◆ **SHORT TASK**: Work through the material below line by line and say how many lines include the word "Blender". Only the number, please.

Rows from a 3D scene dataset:
>>>

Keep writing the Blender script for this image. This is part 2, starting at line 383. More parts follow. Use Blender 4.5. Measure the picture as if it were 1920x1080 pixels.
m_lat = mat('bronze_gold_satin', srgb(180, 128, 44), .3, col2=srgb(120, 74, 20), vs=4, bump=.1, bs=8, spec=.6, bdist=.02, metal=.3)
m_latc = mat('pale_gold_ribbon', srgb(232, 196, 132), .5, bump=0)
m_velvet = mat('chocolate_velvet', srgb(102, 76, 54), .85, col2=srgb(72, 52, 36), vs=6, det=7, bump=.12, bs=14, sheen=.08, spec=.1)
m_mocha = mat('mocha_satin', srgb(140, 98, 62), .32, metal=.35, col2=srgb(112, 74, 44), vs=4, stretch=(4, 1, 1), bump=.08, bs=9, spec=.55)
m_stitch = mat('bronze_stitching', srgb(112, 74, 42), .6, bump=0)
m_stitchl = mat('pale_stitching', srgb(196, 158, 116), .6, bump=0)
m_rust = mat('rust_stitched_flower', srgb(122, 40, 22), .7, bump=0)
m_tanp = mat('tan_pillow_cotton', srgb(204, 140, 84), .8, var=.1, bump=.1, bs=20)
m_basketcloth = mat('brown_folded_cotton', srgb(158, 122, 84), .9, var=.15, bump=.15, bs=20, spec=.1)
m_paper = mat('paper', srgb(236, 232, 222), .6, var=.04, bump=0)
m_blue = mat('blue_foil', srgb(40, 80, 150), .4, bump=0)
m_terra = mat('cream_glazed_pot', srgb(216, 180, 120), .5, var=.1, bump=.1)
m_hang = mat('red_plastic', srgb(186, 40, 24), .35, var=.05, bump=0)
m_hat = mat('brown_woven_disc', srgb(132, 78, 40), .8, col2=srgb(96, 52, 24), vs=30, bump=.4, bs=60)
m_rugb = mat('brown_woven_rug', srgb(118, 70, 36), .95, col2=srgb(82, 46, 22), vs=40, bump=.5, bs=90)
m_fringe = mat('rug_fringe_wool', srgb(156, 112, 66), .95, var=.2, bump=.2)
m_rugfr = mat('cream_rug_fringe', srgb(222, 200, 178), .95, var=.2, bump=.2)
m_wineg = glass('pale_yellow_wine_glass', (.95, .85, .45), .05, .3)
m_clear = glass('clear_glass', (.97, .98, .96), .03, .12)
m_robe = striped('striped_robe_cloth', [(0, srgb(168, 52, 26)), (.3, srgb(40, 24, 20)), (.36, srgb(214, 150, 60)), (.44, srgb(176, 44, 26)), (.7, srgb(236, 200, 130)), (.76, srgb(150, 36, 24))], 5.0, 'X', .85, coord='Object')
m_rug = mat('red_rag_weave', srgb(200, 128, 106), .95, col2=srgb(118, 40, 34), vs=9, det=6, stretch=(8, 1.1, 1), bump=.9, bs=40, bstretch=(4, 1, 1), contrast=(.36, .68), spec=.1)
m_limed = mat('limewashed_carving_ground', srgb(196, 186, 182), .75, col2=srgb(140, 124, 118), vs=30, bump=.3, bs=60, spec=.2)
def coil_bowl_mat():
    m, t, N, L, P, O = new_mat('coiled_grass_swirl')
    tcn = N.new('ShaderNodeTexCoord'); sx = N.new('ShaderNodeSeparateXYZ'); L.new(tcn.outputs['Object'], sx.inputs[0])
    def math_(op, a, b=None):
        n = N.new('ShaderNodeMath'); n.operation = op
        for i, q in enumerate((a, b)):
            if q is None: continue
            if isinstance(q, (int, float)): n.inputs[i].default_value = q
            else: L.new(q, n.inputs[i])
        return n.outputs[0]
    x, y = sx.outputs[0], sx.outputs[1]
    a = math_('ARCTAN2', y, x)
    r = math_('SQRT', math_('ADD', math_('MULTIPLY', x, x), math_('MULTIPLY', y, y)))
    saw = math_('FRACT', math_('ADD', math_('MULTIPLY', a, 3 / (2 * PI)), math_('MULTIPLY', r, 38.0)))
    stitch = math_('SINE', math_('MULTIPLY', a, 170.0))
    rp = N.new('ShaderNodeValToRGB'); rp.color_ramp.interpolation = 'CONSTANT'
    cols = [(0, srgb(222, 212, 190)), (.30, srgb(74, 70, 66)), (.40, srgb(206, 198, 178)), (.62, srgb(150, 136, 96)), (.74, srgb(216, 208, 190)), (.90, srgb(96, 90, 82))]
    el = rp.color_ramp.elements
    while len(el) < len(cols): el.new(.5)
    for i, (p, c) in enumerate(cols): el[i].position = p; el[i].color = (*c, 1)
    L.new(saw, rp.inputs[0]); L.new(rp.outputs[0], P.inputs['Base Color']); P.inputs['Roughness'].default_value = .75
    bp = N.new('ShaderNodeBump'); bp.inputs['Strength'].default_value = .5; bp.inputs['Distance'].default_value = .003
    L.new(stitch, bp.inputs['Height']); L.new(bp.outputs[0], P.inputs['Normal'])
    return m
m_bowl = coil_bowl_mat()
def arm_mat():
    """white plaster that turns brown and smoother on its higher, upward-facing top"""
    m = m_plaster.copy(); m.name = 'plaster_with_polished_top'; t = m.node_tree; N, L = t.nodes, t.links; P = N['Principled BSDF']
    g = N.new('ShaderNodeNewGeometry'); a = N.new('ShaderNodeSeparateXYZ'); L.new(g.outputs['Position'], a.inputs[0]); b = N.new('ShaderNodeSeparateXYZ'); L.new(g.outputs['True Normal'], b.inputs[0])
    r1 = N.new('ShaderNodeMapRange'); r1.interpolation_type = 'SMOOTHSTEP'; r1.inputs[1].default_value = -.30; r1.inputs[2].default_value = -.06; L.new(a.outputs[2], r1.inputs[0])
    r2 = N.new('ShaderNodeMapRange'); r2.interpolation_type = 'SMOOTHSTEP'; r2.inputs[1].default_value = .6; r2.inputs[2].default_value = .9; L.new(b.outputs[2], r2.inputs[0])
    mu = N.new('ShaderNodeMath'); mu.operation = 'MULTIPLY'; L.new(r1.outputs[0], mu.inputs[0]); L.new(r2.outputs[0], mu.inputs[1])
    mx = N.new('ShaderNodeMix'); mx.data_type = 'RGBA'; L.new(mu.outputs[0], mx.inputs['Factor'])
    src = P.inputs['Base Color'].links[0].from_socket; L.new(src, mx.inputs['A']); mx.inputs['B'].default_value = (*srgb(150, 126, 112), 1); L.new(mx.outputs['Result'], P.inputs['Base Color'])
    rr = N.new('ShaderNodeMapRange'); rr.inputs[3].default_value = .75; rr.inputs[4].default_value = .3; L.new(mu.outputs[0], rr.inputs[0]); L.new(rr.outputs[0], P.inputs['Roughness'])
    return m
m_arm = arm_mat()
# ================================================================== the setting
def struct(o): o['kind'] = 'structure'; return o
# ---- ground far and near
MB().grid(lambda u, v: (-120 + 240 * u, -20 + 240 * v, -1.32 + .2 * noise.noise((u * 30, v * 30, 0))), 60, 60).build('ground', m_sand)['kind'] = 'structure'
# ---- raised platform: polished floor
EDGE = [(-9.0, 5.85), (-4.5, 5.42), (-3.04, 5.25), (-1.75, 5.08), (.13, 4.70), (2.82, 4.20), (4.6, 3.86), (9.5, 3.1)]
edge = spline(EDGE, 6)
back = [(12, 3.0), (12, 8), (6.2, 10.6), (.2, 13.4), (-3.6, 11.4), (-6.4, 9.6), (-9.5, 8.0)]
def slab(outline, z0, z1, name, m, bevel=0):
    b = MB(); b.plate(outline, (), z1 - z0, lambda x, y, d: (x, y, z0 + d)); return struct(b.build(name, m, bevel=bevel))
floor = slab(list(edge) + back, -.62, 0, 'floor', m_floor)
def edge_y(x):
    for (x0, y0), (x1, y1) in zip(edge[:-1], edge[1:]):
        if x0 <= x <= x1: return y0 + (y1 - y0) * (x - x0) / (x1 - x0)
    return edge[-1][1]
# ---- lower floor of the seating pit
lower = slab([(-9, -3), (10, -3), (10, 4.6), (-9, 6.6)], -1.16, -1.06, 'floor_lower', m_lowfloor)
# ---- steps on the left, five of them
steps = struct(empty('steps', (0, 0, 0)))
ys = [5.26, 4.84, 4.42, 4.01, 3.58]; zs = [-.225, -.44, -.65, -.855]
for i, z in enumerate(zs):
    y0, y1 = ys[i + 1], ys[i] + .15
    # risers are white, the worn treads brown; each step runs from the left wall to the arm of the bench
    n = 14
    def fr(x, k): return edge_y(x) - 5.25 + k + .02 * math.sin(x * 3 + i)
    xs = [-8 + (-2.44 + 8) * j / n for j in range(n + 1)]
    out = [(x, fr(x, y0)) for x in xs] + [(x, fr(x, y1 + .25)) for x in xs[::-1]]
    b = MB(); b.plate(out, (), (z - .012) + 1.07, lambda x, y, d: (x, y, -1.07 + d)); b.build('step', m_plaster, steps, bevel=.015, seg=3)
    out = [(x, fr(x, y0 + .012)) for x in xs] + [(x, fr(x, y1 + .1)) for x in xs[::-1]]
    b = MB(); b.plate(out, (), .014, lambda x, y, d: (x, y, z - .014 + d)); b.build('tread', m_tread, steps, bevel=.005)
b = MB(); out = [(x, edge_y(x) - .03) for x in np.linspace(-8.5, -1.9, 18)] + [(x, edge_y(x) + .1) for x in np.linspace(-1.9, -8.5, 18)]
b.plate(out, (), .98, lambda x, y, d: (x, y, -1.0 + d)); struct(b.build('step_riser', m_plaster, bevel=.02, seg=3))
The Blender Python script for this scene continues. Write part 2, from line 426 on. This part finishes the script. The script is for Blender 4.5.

<<<

◆ **RESULT OF THIS EXERCISE**: 2